Barack Obama’s campaign for the presidency was trailblazing in its ability to tap into a network of activists around the nation to help propel him to victory. His campaign does not seem to have ended. He is again reactivating this network, but this time it is not to help him get elected. Instead, he is rounding up the usual suspects to help him advance his legislative program. The never-ending campaign has already begun.
Greg Sargent reports that a private White House cocktail reception was recently hosted by Barack and Michelle Obama for leaders of major progressive groups:
[The Obamas] signaled that their groups would play a key role in driving the big progressive changes at the heart of the White House’s legislative agenda, an attendee tells me.
The message was that these groups would be valuable as a kind of progressive outside “echo chamber,” as the attendee puts it.
The party — which was organized by top Obama aide Valerie Jarrett — signals that the White House is moving forward with efforts to build coordination with outside progressive groups in order to drive the White House’s message and beat back its foes. As I reported recently, Jarrett is at the center of those efforts.
Included on the guest list were: Labor leaders Jimmy Hoffa and Andy Stern, MoveOn.org’s Eli Pariser, Sierra Club’s Carl Pope, Planned Parenthood’s Cecile Richardson, and Joe Solomonese of the Human Rights Campaign.
This should not come as a surprise.
Barack Obama began his career as a community organizer. Though he expressed frustration at what he was able to accomplish in this role and soon departed for Harvard Law School, he took with him an appreciation for what well-organized and motivated groups can do when they work together. This was revealed many times during the campaign. He was able to bring out volunteers en masse to work the neighborhoods for him. He certainly has brought community organizing into the modern age.
One of the key players on his team was Chris Hughes, one of the founders of Facebook. He was able to use the internet as never before on behalf of the campaign. Of course, it was a masterstroke to announce his vice-presidential selection via email only to those who submitted their email addresses. He now has a vast database of “troops” that he can call into action when conditions warrant, whether it be to make calls to congressmen, stage protests, or circulate leaflets. That kind of free labor is priceless. We will see much more of it in the days to come.
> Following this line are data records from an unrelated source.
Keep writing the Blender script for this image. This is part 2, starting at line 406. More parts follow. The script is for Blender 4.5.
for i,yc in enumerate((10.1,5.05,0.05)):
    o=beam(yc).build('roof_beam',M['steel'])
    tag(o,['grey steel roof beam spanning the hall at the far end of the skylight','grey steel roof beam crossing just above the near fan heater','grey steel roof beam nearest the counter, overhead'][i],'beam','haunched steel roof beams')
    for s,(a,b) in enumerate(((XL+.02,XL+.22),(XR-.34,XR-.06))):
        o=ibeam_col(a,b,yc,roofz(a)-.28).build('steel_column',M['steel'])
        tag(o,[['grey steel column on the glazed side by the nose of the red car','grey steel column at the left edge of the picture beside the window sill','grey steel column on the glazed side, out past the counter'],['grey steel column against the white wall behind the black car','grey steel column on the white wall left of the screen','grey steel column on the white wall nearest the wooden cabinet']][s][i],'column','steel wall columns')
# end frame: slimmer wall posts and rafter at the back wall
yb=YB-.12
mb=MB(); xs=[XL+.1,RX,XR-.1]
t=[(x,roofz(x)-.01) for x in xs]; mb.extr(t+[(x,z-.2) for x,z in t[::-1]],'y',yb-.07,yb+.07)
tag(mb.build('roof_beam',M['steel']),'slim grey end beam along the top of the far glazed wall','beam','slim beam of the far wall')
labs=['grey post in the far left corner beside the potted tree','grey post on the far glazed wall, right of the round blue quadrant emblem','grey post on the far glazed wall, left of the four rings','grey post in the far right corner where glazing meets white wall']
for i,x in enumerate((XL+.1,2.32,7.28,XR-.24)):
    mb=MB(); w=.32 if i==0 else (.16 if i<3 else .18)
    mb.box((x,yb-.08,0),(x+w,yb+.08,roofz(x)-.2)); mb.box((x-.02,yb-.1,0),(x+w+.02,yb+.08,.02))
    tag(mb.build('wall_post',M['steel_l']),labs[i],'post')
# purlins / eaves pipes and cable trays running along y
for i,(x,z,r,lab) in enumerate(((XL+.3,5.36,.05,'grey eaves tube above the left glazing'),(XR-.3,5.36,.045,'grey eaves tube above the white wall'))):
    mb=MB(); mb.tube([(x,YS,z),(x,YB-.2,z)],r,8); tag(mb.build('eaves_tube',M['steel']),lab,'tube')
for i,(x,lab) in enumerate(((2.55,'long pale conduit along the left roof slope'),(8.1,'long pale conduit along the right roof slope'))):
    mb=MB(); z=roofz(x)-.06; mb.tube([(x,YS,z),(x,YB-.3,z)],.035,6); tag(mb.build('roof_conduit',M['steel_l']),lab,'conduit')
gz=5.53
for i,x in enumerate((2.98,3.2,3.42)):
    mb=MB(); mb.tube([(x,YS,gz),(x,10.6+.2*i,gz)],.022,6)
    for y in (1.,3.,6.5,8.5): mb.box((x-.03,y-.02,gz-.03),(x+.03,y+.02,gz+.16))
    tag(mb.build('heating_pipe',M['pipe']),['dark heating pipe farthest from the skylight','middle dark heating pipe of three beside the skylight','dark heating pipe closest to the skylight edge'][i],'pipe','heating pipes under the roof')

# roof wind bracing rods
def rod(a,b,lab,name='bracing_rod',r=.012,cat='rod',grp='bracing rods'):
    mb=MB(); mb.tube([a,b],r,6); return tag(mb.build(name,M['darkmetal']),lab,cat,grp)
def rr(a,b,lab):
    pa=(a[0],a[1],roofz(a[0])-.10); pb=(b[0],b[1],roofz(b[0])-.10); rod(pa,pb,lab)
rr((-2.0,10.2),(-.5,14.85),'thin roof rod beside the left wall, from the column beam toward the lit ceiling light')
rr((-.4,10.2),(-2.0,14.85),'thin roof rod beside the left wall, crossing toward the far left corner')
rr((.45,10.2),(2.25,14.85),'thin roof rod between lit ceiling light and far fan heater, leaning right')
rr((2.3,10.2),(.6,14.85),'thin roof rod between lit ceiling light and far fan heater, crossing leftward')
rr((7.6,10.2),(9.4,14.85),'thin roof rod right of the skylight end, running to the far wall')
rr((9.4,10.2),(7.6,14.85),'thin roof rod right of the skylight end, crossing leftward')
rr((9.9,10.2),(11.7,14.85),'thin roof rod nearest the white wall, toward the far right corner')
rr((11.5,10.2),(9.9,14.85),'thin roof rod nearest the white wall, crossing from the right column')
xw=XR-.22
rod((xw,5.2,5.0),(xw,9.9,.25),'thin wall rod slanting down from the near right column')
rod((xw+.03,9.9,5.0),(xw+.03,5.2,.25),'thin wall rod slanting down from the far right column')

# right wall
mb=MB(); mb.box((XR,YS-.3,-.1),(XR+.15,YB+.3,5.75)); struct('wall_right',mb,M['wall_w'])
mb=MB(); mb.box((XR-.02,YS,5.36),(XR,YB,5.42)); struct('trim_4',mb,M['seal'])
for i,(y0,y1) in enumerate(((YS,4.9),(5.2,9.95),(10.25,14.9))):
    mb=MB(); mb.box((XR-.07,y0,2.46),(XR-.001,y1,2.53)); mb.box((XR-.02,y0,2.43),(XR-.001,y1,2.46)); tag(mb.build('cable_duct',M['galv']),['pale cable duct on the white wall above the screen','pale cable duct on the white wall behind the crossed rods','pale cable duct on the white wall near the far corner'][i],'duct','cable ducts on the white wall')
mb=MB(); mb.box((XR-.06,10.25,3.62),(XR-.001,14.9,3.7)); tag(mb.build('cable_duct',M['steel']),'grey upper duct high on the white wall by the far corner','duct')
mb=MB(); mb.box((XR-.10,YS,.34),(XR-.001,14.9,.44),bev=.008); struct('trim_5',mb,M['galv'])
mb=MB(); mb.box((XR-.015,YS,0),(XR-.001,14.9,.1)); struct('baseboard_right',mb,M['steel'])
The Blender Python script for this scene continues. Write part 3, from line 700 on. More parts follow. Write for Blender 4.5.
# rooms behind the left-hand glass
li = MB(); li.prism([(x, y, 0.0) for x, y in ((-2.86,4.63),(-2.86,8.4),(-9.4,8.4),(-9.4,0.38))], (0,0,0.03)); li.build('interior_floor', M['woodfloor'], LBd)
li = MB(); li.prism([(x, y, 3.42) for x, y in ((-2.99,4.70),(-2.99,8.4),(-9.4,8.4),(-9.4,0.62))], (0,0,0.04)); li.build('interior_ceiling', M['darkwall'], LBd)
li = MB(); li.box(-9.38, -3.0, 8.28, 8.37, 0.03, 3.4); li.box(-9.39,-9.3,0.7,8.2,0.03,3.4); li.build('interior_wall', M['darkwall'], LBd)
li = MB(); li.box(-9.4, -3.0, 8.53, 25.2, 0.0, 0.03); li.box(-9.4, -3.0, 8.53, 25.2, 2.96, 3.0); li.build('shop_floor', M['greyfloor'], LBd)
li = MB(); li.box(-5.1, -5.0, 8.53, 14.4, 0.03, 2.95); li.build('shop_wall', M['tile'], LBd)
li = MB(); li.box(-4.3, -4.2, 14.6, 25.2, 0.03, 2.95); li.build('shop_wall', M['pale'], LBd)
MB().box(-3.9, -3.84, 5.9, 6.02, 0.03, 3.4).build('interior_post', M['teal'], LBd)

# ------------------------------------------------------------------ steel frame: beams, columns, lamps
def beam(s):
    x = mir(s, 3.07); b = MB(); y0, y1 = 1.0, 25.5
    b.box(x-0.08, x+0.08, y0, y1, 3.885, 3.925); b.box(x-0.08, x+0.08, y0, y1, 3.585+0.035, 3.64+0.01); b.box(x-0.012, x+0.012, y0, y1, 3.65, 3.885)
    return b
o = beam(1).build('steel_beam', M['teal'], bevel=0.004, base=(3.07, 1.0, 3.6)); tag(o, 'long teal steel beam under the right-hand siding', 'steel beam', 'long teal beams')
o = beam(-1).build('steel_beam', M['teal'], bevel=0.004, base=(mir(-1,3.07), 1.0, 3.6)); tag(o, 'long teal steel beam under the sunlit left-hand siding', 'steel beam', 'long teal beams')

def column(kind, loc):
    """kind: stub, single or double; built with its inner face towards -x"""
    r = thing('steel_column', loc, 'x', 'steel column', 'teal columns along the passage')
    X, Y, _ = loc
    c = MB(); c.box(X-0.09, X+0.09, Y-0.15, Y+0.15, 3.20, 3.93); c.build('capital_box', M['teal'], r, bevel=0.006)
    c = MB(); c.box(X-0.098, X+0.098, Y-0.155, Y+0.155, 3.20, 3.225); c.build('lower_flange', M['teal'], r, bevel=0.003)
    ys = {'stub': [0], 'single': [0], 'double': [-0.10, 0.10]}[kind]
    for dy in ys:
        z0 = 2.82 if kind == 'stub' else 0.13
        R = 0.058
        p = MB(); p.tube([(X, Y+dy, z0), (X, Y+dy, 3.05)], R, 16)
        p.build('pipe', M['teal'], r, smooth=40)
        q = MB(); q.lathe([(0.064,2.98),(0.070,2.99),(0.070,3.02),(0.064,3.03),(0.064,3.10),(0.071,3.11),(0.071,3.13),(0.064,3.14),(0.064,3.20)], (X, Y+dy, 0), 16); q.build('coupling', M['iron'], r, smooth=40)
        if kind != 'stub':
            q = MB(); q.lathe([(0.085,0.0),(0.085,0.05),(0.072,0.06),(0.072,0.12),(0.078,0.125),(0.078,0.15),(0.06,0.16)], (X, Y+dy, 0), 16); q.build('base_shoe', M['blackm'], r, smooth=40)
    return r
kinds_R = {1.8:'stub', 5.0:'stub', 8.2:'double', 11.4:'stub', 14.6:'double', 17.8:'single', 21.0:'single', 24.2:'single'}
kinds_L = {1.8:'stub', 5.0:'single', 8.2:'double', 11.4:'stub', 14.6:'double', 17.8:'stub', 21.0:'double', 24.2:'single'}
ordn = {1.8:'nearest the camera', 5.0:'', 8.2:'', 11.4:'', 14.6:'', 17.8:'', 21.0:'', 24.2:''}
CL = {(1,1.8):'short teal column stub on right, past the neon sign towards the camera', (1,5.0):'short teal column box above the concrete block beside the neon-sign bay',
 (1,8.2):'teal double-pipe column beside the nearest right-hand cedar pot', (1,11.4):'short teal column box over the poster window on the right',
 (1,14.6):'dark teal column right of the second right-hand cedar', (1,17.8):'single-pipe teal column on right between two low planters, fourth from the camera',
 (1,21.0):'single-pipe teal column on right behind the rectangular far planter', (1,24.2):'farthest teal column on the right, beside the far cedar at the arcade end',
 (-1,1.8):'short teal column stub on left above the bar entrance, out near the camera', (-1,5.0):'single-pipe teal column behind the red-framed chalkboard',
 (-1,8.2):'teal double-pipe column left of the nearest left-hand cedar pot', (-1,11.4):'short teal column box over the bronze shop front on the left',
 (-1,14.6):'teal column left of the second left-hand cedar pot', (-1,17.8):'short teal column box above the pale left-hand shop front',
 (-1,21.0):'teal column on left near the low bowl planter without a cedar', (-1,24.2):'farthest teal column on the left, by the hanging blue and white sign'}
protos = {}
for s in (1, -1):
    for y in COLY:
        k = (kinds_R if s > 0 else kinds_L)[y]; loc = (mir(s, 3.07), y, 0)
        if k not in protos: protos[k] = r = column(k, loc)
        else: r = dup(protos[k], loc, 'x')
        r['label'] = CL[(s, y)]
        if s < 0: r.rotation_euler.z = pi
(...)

Of course, such labor is never entirely free. Posters, air time, ads, leaflets — all these come with a sticker price. We are not communists, after all. This is where another — higher — layer of activists comes into play.
Andy Stern is head of the Service Employees International Union, which is clearly one of the most astute, politically active, and well-funded of all unions. Stern has operated on the local, state, and federal levels when it comes to helping the campaigns of favored politicians. His union occasionally has mishaps: there is a corruption issue with the Los Angeles chapter and there were discussions involving the selling of Obama’s Senate seat in Illinois between a representative of his union and disgraced former Governor Rod Blagojevich. But he knows the ropes, which levers to pull, and he (along with fellow labor leader Jimmy Hoffa) is sitting on a treasure chests of funds. These chests will be replenished by virtue of the “stimulus bill.”
Stern has a close associate who receives very little attention. Anna Burger may be the most influential woman in the labor movement as hailed by Gannet. But her influence extends far beyond labor. She is a sharp political operator in charge of Change To Win, a group formed by a bevy of unions to use the political system to enrich laborers. She is also, along with Stern, one of the labor leaders involved in a very influential, if furtive, group known as the Democracy Alliance. This is an activist group on steroids with liberal-minded billionaires and mere centimillionaires behind them. The group brings together donors and political activists to fulfill a range of liberal goals. We may not see them — they don’t leave many fingerprints behind — but we will see what it is they will accomplish in the days ahead. They have a track record of success.
George Soros, hedge fund billionaire, is one of the main powers that be in the Democracy Alliance. He is also the most generous funder of 527 groups in the nation. These groups include MoveOn.org, whose leader Eli Pariser was one of the people who joined the Obamas at the White House. Moveon.org was the group responsible for the General BetrayUs ads that ran during the campaign which sought to impugn the reputation of the general behind the surge in Iraq.
Groups such as ACORN (which held classes in activism with Barack Obama as a teacher) might also have a place at the table. Fortunately, a provision that might have been used to enrich their coffers did not make it into the final stimulus bill. I am more inclined to believe that President Obama will not look towards ACORN to work his magic. He may not throw them under the bus, but now that he is president he may choose not to tarnish his reputation by working with a group that has a tarnished reputation of their own.
There are cleverer ways to bring about Change. The president knows them and he will use them.